Though talks between Banro and China Gold are at a preliminary, non-binding stage – the MOU equivalent of a teenage promise ring – Sipos calls them serious. The match of Banro and China Gold, he argues, is a good one.

He characterizes it as a joint venture of equals in the sense that Banro has strong assets – 4.54 million ounces gold in reserves – as well as extensive connections in the DRC going back 15 years, while China Gold has deep pockets and, likewise, a decent DRC-Rolodex. It’s a severe understatement when he says, “China Gold is clearly well funded.”

While nothing definitive has been agreed to between Banro and China Gold, Sipos stresses that by joint-venture Banro and China Gold are, by definition, in talks at the project level.
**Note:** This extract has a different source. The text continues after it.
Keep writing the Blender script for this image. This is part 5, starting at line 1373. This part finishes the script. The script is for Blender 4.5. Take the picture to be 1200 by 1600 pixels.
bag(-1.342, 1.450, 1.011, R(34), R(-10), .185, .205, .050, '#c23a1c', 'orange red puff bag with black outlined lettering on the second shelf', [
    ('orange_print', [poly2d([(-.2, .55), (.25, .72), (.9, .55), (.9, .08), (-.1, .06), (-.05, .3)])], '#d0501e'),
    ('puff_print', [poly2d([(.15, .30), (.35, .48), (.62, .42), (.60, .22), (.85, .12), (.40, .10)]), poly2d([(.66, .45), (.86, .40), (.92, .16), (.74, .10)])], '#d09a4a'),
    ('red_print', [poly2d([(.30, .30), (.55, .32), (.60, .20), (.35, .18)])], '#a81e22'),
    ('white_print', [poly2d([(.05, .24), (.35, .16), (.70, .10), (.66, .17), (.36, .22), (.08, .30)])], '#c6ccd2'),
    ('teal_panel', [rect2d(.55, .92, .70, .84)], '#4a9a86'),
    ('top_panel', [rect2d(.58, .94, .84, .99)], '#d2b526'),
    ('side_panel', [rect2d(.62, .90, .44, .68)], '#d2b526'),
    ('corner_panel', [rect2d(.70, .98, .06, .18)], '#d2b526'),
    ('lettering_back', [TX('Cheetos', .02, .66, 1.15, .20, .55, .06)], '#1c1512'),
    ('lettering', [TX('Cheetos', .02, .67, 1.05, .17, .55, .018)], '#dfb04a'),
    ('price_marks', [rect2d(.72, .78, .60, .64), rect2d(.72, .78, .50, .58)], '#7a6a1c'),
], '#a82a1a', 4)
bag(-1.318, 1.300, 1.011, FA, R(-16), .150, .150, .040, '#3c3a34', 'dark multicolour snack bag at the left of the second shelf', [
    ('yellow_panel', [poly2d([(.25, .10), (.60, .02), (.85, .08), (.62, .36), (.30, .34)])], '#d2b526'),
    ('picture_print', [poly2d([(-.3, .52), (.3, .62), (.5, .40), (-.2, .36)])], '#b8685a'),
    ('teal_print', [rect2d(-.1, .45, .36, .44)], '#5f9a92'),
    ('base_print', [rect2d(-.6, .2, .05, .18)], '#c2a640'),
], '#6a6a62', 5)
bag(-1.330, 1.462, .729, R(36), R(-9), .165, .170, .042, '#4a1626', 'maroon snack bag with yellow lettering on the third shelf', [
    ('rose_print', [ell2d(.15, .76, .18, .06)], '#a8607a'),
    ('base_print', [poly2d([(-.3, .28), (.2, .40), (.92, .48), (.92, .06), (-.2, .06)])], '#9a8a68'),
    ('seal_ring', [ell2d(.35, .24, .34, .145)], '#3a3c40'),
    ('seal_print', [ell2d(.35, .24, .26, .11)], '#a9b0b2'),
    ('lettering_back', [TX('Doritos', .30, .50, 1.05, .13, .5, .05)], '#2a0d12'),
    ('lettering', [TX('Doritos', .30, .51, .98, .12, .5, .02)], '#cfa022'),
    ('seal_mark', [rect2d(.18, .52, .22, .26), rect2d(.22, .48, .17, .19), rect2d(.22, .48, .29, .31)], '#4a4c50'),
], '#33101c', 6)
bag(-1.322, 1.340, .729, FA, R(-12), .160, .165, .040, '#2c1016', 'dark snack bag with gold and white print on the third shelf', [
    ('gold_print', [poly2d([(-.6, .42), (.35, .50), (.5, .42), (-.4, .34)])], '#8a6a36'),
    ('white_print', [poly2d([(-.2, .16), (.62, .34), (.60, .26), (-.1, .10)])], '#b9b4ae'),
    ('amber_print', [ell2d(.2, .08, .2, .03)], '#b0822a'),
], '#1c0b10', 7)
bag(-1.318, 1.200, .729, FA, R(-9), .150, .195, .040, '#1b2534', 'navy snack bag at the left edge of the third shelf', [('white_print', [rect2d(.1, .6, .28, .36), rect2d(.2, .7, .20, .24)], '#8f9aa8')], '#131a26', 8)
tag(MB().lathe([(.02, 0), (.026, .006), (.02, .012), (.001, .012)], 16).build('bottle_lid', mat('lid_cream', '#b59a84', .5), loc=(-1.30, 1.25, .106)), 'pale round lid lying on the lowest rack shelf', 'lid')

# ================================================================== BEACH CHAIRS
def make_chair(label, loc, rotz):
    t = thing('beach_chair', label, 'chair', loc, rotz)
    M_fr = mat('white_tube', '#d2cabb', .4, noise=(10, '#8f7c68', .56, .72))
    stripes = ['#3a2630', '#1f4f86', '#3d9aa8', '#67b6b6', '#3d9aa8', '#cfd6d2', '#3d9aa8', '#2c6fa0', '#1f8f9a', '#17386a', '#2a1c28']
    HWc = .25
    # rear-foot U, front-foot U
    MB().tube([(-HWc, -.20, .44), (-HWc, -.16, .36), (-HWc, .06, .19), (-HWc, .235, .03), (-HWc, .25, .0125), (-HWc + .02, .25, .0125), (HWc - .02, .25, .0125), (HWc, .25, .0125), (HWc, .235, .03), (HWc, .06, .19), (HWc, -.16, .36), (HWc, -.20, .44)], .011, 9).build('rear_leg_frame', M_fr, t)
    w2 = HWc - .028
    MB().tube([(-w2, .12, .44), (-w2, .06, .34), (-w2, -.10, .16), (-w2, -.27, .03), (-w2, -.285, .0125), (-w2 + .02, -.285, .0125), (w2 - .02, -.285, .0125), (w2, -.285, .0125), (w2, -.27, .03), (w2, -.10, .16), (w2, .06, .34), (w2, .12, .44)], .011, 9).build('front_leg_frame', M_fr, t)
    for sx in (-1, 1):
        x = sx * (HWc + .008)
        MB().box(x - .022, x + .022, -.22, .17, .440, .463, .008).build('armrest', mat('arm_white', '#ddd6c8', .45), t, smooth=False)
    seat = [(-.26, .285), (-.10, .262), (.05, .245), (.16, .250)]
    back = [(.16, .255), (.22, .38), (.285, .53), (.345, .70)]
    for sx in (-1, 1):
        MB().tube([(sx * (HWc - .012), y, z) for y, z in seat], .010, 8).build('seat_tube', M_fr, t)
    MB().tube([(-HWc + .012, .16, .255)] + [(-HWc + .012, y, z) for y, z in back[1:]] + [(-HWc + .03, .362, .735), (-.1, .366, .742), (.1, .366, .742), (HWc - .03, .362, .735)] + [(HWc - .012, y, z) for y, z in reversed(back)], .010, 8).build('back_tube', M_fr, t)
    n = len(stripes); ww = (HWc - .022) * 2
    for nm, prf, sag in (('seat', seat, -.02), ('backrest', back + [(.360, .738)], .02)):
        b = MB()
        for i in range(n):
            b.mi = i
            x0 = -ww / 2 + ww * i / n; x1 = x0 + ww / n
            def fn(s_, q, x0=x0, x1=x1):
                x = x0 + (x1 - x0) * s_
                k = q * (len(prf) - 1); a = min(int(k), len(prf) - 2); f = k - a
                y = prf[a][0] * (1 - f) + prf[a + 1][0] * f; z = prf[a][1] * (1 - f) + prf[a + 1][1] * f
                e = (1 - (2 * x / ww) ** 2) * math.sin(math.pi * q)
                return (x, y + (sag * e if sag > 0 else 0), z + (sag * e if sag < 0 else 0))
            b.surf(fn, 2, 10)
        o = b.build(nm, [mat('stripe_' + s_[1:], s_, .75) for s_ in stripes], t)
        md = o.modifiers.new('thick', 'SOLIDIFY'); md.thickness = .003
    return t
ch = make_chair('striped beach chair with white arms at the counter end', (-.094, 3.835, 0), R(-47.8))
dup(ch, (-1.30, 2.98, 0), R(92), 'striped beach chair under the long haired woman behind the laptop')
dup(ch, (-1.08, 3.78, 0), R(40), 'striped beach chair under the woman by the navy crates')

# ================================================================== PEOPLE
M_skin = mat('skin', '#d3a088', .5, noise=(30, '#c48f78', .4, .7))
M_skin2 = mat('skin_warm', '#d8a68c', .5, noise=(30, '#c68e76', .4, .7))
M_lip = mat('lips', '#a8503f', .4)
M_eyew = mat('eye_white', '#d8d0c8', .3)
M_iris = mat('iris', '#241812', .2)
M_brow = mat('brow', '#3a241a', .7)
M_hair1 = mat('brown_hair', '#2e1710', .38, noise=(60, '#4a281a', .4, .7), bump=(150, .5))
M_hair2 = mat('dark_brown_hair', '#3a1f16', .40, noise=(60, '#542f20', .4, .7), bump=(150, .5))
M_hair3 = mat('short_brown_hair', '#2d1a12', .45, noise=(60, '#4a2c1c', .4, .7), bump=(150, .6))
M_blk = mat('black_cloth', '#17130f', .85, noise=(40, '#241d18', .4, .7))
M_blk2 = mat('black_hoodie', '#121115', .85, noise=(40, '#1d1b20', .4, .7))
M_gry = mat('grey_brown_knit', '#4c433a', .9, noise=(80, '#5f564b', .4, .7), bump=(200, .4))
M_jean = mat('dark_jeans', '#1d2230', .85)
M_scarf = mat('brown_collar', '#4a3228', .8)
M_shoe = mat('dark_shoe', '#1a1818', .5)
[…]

There aren’t plans to sign away equity stakes. Instead the joint venture would cover all the properties in the Twangiza-Namoya belt and include hydropower plans. Given that Banro has already fully-funded construction of Twangiza’s $208 million first phase, with much earth moved and equipment in place, it won’t need help there through a joint venture.

When negotiations with China Gold began, Sipos wouldn’t say. But China Gold has been watching Banro for a while, he says, adding, “They’re not the only ones looking at us either.”